Time for bankers to be credit crunched

Britain is very far from out of the recessionary woods yet.

The London stock market fell three per cent yesterday, as investors took fright at the discovery that a giant state-owned property development in Dubai cannot pay its debts.

Yet while the credit crunch is not yet over, the bankers who caused all the trouble are doing fine. 

The City

Unfair: While we're not out of the recession yet, bankers are doing fine

Now a review by Sir David Walker, disclosing that well over 1,000 City bankers are on more than £1 million a year, recommends that firms disclose how many of their employees fall into this super-salaried category.

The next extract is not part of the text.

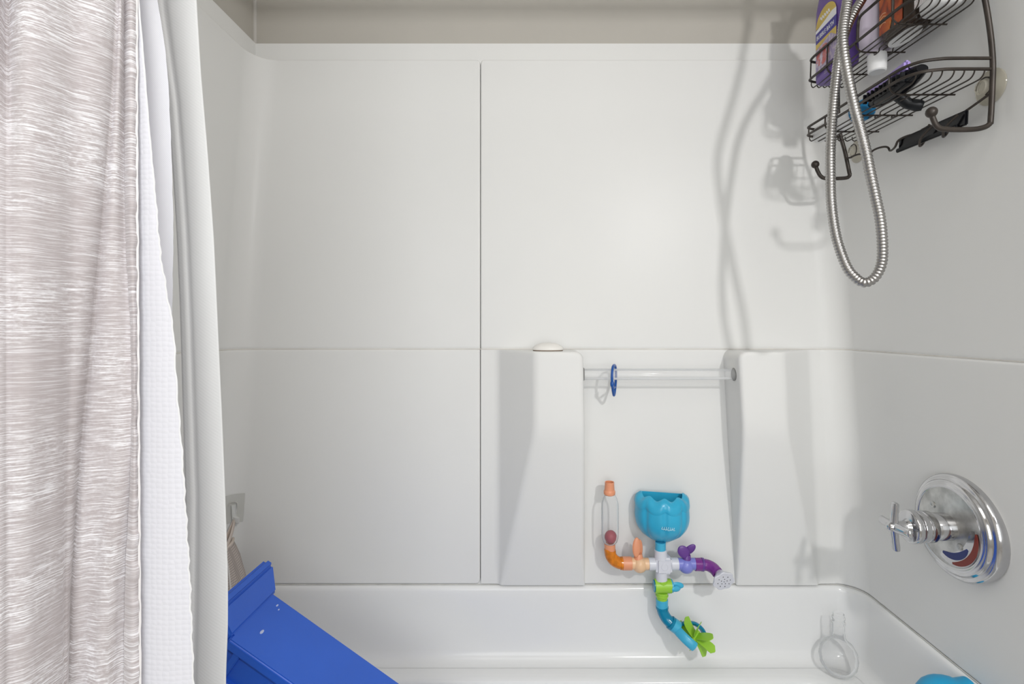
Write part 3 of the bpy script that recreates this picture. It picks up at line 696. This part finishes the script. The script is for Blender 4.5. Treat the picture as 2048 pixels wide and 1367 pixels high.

Some think that the names of the members of this £1million club should be published as well.

The Mail is not sure that would be productive. We do believe, however, that those executives earning huge salaries in the banks owned by the state should have their incomes revealed.

But the bigger question is just how much longer bankers can justify earning such hugely disproportionate salaries.

The collapse of Western economies has exposed their hubristic claims, breeding resentment in the rest of society.

Instead of naming and shaming these overpaid hustlers, banks should go one better and actually start to reduce their salaries instead.

This would also encourage some of Britain's best and brightest to take worthwhile jobs in science or industry, rather than heading for the City on the easy money trail.